Scene modeling code data:
## begin

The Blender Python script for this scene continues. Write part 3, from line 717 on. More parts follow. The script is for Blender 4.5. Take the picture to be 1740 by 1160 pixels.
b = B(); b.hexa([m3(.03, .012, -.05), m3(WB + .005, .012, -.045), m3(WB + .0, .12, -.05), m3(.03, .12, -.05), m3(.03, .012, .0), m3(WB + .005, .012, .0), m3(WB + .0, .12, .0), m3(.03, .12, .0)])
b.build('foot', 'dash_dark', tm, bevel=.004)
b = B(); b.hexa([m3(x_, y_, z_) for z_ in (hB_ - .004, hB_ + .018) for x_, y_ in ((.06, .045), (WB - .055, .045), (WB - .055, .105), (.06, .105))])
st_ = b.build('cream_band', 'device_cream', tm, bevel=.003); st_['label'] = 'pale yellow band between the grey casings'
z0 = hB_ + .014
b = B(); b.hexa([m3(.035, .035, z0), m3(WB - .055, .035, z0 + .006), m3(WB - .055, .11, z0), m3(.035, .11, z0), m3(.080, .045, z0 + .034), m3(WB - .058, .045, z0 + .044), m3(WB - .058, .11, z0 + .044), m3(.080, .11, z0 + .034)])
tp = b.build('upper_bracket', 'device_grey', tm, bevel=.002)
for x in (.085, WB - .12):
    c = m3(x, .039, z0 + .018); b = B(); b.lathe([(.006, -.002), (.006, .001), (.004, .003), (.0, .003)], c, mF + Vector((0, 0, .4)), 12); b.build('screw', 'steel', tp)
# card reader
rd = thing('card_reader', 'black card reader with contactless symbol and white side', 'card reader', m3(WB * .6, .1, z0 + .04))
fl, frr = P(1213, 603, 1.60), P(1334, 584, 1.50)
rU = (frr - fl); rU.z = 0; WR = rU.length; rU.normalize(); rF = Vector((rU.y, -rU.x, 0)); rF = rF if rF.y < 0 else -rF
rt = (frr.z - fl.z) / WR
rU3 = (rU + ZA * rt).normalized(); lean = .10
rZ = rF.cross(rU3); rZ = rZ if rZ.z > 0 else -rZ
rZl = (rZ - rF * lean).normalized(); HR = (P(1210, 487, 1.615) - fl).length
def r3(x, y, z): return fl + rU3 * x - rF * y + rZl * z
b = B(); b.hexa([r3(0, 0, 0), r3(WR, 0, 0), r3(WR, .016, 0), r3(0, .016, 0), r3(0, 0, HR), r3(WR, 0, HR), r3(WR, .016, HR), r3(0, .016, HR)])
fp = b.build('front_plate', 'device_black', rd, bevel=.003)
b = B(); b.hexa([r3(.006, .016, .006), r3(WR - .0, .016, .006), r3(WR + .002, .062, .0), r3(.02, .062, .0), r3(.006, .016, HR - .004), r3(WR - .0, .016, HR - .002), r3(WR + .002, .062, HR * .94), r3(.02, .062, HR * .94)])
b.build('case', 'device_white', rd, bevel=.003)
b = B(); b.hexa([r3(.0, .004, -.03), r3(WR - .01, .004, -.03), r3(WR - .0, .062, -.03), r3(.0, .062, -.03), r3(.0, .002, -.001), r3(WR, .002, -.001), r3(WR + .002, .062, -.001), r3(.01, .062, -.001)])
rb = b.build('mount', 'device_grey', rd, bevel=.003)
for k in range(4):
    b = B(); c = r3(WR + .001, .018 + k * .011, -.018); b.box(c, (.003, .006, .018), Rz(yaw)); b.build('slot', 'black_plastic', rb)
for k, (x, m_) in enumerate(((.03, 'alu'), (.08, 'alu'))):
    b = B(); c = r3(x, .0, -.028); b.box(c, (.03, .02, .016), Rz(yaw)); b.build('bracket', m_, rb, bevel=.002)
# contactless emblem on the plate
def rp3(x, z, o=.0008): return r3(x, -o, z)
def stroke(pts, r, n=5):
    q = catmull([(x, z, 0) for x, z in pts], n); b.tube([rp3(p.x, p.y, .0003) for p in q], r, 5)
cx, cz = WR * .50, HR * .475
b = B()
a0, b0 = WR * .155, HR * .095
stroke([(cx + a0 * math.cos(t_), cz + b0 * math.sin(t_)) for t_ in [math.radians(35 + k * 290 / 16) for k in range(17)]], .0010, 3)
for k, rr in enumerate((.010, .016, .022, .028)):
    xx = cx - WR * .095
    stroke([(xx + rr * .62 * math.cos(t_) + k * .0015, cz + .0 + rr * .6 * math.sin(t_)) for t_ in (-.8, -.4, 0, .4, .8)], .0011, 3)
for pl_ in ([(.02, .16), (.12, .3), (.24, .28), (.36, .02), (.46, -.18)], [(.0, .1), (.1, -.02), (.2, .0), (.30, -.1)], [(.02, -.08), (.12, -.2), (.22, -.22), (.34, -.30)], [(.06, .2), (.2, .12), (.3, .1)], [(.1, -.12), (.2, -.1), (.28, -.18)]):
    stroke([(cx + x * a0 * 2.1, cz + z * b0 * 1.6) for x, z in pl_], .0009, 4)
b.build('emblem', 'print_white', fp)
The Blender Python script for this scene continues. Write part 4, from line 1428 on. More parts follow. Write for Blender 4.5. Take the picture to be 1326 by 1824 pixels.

## end

What is expected: Transcribe all the entries, keeping each one exactly as it is.

Expected answer:
The Blender Python script for this scene continues. Write part 3, from line 717 on. More parts follow. The script is for Blender 4.5. Take the picture to be 1740 by 1160 pixels.
b = B(); b.hexa([m3(.03, .012, -.05), m3(WB + .005, .012, -.045), m3(WB + .0, .12, -.05), m3(.03, .12, -.05), m3(.03, .012, .0), m3(WB + .005, .012, .0), m3(WB + .0, .12, .0), m3(.03, .12, .0)])
b.build('foot', 'dash_dark', tm, bevel=.004)
b = B(); b.hexa([m3(x_, y_, z_) for z_ in (hB_ - .004, hB_ + .018) for x_, y_ in ((.06, .045), (WB - .055, .045), (WB - .055, .105), (.06, .105))])
st_ = b.build('cream_band', 'device_cream', tm, bevel=.003); st_['label'] = 'pale yellow band between the grey casings'
z0 = hB_ + .014
b = B(); b.hexa([m3(.035, .035, z0), m3(WB - .055, .035, z0 + .006), m3(WB - .055, .11, z0), m3(.035, .11, z0), m3(.080, .045, z0 + .034), m3(WB - .058, .045, z0 + .044), m3(WB - .058, .11, z0 + .044), m3(.080, .11, z0 + .034)])
tp = b.build('upper_bracket', 'device_grey', tm, bevel=.002)
for x in (.085, WB - .12):
    c = m3(x, .039, z0 + .018); b = B(); b.lathe([(.006, -.002), (.006, .001), (.004, .003), (.0, .003)], c, mF + Vector((0, 0, .4)), 12); b.build('screw', 'steel', tp)
# card reader
rd = thing('card_reader', 'black card reader with contactless symbol and white side', 'card reader', m3(WB * .6, .1, z0 + .04))
fl, frr = P(1213, 603, 1.60), P(1334, 584, 1.50)
rU = (frr - fl); rU.z = 0; WR = rU.length; rU.normalize(); rF = Vector((rU.y, -rU.x, 0)); rF = rF if rF.y < 0 else -rF
rt = (frr.z - fl.z) / WR
rU3 = (rU + ZA * rt).normalized(); lean = .10
rZ = rF.cross(rU3); rZ = rZ if rZ.z > 0 else -rZ
rZl = (rZ - rF * lean).normalized(); HR = (P(1210, 487, 1.615) - fl).length
def r3(x, y, z): return fl + rU3 * x - rF * y + rZl * z
b = B(); b.hexa([r3(0, 0, 0), r3(WR, 0, 0), r3(WR, .016, 0), r3(0, .016, 0), r3(0, 0, HR), r3(WR, 0, HR), r3(WR, .016, HR), r3(0, .016, HR)])
fp = b.build('front_plate', 'device_black', rd, bevel=.003)
b = B(); b.hexa([r3(.006, .016, .006), r3(WR - .0, .016, .006), r3(WR + .002, .062, .0), r3(.02, .062, .0), r3(.006, .016, HR - .004), r3(WR - .0, .016, HR - .002), r3(WR + .002, .062, HR * .94), r3(.02, .062, HR * .94)])
b.build('case', 'device_white', rd, bevel=.003)
b = B(); b.hexa([r3(.0, .004, -.03), r3(WR - .01, .004, -.03), r3(WR - .0, .062, -.03), r3(.0, .062, -.03), r3(.0, .002, -.001), r3(WR, .002, -.001), r3(WR + .002, .062, -.001), r3(.01, .062, -.001)])
rb = b.build('mount', 'device_grey', rd, bevel=.003)
for k in range(4):
    b = B(); c = r3(WR + .001, .018 + k * .011, -.018); b.box(c, (.003, .006, .018), Rz(yaw)); b.build('slot', 'black_plastic', rb)
for k, (x, m_) in enumerate(((.03, 'alu'), (.08, 'alu'))):
    b = B(); c = r3(x, .0, -.028); b.box(c, (.03, .02, .016), Rz(yaw)); b.build('bracket', m_, rb, bevel=.002)
# contactless emblem on the plate
def rp3(x, z, o=.0008): return r3(x, -o, z)
def stroke(pts, r, n=5):
    q = catmull([(x, z, 0) for x, z in pts], n); b.tube([rp3(p.x, p.y, .0003) for p in q], r, 5)
cx, cz = WR * .50, HR * .475
b = B()
a0, b0 = WR * .155, HR * .095
stroke([(cx + a0 * math.cos(t_), cz + b0 * math.sin(t_)) for t_ in [math.radians(35 + k * 290 / 16) for k in range(17)]], .0010, 3)
for k, rr in enumerate((.010, .016, .022, .028)):
    xx = cx - WR * .095
    stroke([(xx + rr * .62 * math.cos(t_) + k * .0015, cz + .0 + rr * .6 * math.sin(t_)) for t_ in (-.8, -.4, 0, .4, .8)], .0011, 3)
for pl_ in ([(.02, .16), (.12, .3), (.24, .28), (.36, .02), (.46, -.18)], [(.0, .1), (.1, -.02), (.2, .0), (.30, -.1)], [(.02, -.08), (.12, -.2), (.22, -.22), (.34, -.30)], [(.06, .2), (.2, .12), (.3, .1)], [(.1, -.12), (.2, -.1), (.28, -.18)]):
    stroke([(cx + x * a0 * 2.1, cz + z * b0 * 1.6) for x, z in pl_], .0009, 4)
b.build('emblem', 'print_white', fp)
The Blender Python script for this scene continues. Write part 4, from line 1428 on. More parts follow. Write for Blender 4.5. Take the picture to be 1326 by 1824 pixels.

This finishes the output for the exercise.